** begin Data lines **

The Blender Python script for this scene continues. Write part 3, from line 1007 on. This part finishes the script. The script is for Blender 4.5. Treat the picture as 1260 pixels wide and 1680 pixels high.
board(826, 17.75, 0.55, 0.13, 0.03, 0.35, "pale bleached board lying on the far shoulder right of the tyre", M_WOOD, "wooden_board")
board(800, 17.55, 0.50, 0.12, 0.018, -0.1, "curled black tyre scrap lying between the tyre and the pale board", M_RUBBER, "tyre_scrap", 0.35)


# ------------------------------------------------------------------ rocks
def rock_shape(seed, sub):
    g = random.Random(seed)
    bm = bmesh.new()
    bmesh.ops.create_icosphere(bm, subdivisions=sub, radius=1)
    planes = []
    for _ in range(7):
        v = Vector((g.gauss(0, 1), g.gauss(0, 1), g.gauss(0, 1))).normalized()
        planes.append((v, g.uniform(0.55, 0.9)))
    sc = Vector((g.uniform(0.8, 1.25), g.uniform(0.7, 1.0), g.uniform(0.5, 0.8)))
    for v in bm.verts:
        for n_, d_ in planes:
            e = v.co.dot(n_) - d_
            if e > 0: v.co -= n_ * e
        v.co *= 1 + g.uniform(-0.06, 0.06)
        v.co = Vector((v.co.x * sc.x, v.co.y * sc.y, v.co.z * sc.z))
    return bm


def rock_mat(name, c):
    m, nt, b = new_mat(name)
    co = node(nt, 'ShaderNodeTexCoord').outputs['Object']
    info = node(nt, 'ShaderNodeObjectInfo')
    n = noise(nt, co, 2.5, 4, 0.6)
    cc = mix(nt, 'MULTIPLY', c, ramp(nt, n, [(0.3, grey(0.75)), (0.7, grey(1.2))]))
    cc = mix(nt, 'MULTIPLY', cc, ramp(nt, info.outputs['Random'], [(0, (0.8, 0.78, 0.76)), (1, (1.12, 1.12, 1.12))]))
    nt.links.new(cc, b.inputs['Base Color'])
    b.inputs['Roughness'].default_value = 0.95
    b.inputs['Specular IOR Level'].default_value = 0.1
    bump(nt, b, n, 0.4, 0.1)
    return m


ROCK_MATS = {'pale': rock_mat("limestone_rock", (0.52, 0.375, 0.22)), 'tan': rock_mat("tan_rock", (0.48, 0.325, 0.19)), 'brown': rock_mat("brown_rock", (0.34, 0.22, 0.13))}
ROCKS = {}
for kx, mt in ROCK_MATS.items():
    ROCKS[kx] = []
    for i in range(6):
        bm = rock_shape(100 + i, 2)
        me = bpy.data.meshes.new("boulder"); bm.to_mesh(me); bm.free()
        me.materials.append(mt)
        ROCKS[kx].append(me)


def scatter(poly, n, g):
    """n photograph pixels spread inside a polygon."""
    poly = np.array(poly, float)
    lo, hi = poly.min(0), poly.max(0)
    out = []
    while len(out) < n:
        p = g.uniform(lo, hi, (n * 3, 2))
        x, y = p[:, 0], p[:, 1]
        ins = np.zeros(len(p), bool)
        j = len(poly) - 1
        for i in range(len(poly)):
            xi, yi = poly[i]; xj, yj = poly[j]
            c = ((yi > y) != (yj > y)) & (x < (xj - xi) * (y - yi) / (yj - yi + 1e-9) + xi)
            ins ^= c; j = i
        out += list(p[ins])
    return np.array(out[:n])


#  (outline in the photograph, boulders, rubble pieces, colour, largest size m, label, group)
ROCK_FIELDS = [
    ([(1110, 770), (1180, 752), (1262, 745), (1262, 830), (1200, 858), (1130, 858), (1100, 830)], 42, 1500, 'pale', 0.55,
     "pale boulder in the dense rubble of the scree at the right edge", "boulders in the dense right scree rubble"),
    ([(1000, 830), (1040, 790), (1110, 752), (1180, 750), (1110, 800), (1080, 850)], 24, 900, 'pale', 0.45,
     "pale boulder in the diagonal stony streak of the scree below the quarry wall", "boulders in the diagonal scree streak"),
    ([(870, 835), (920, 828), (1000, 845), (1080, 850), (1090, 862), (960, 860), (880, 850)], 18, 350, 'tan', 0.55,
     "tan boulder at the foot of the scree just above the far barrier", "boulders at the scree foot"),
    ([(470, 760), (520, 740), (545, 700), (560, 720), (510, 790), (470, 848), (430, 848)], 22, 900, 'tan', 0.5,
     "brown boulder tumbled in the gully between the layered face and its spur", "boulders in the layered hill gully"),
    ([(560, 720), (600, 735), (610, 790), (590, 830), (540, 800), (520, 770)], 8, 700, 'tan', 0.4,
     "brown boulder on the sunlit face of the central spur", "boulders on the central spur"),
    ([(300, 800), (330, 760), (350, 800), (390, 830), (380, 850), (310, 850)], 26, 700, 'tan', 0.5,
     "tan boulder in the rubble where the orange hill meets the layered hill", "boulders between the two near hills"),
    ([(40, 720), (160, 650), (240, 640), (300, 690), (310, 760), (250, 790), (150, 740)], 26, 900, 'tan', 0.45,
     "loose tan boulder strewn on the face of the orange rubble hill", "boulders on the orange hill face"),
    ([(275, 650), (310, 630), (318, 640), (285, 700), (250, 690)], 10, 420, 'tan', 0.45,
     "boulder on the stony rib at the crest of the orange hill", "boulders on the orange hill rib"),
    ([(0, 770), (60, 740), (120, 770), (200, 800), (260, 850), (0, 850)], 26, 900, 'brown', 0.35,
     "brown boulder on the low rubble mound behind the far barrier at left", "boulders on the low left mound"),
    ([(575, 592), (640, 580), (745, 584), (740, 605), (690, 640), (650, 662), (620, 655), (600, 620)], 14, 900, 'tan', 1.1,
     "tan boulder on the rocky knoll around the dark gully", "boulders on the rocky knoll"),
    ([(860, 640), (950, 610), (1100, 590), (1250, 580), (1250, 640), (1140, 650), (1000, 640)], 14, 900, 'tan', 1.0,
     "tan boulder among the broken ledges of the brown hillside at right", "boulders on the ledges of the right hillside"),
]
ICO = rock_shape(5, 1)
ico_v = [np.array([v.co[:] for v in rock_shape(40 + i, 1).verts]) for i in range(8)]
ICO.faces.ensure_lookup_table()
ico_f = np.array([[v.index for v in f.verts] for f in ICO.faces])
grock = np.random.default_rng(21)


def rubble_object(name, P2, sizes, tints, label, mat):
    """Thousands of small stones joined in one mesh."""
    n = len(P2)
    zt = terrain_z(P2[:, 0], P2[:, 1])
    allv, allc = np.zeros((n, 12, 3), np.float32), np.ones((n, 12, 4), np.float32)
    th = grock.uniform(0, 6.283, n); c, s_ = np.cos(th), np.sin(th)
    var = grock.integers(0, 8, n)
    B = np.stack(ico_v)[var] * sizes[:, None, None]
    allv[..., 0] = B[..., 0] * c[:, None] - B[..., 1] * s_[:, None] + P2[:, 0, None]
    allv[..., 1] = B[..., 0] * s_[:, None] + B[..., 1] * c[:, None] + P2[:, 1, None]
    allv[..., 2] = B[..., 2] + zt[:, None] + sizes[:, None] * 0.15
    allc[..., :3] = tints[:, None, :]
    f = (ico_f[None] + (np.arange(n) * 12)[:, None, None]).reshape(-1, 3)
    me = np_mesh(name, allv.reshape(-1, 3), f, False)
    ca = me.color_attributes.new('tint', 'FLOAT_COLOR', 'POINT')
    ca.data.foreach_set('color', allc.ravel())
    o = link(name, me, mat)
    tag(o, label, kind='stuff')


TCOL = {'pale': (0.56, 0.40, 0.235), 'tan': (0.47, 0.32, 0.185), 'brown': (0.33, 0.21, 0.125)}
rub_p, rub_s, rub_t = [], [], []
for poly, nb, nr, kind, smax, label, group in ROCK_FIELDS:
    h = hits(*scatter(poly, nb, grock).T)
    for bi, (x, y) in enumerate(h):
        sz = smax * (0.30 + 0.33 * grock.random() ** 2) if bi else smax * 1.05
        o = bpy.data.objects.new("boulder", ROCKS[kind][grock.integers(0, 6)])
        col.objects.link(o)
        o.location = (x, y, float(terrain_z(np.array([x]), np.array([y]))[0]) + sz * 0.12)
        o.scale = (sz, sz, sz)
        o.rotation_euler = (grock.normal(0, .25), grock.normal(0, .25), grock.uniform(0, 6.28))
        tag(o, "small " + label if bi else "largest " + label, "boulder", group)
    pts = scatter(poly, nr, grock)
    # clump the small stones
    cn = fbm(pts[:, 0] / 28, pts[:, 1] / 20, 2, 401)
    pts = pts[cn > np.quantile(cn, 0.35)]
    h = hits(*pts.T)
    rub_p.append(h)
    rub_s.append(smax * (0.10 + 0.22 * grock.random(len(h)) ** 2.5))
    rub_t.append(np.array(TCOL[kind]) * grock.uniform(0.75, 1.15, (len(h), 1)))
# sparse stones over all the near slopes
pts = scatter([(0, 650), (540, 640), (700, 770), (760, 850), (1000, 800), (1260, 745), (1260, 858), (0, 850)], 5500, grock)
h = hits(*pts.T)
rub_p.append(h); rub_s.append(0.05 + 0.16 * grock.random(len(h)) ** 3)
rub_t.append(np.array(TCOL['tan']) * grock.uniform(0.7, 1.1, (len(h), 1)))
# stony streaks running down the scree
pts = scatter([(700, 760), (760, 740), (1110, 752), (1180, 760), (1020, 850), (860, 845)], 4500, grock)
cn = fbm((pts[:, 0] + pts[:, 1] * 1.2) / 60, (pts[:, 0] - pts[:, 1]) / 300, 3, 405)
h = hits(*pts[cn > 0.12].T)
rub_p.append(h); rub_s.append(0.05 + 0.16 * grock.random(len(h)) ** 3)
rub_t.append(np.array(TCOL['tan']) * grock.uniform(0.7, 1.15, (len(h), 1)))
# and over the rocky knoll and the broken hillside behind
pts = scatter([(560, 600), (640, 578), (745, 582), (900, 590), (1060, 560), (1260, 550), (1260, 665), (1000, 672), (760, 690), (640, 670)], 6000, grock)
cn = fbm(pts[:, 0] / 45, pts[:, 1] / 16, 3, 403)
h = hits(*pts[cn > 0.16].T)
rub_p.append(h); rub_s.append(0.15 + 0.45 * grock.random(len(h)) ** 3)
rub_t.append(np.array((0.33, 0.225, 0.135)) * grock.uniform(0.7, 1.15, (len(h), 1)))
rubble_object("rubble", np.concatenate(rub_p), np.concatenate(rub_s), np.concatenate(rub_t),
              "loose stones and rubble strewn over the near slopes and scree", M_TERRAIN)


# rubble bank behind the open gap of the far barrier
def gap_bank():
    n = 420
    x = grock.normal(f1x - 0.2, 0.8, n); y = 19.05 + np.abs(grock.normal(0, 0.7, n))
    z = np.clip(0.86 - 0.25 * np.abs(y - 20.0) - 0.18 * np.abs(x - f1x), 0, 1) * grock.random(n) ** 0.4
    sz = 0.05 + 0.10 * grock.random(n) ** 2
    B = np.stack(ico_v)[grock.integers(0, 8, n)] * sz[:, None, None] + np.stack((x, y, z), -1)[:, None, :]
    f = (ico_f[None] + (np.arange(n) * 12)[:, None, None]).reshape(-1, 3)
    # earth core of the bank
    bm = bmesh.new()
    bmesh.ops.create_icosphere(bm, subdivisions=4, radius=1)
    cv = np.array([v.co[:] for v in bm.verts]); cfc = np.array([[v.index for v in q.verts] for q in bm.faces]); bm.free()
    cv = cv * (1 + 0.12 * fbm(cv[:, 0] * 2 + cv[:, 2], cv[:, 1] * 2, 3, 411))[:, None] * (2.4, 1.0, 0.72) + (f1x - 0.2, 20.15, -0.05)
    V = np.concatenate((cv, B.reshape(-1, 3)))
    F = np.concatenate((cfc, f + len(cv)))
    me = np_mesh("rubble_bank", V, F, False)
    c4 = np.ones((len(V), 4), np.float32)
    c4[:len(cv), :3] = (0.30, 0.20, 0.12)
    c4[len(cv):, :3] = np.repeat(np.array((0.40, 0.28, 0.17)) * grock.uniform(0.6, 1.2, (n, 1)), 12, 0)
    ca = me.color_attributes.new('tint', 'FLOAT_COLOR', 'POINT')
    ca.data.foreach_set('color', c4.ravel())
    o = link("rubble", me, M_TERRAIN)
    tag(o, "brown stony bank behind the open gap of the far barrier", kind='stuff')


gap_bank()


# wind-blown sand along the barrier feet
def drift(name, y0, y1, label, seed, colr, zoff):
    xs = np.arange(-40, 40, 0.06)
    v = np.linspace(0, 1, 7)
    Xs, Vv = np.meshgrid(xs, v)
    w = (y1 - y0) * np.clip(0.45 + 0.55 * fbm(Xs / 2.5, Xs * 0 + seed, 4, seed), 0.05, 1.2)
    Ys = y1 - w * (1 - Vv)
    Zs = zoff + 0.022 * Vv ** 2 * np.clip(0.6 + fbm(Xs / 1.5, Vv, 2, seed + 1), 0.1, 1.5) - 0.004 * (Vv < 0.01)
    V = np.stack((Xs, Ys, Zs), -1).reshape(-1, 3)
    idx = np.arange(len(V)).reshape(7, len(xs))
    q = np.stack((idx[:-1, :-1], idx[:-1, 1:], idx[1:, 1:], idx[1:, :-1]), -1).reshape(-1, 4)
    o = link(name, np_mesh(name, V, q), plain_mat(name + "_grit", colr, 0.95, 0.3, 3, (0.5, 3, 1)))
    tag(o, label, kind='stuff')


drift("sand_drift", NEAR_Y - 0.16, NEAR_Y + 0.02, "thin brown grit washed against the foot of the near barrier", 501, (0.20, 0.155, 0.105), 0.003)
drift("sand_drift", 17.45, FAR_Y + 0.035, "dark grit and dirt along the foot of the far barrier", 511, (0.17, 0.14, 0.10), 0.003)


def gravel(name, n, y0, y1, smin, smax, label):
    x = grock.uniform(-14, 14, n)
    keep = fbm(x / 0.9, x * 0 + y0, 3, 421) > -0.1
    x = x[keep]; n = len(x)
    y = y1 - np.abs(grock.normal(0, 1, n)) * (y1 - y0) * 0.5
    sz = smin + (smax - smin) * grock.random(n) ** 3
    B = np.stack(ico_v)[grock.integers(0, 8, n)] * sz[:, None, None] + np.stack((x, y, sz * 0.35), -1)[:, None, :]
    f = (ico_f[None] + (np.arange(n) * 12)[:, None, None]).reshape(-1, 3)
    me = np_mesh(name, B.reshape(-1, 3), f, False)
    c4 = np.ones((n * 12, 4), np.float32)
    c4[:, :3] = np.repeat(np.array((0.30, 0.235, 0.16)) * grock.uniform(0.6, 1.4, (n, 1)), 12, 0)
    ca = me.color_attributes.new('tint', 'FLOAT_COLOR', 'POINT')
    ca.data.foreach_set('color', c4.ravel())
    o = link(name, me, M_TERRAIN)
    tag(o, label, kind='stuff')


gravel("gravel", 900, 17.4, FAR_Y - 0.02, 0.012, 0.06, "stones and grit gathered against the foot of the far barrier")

** end Data lines **

> [Requirements]: Point out every line holding the string "pixels" and copy it.

> [Correct output]:
The Blender Python script for this scene continues. Write part 3, from line 1007 on. This part finishes the script. The script is for Blender 4.5. Treat the picture as 1260 pixels wide and 1680 pixels high.
    """n photograph pixels spread inside a polygon."""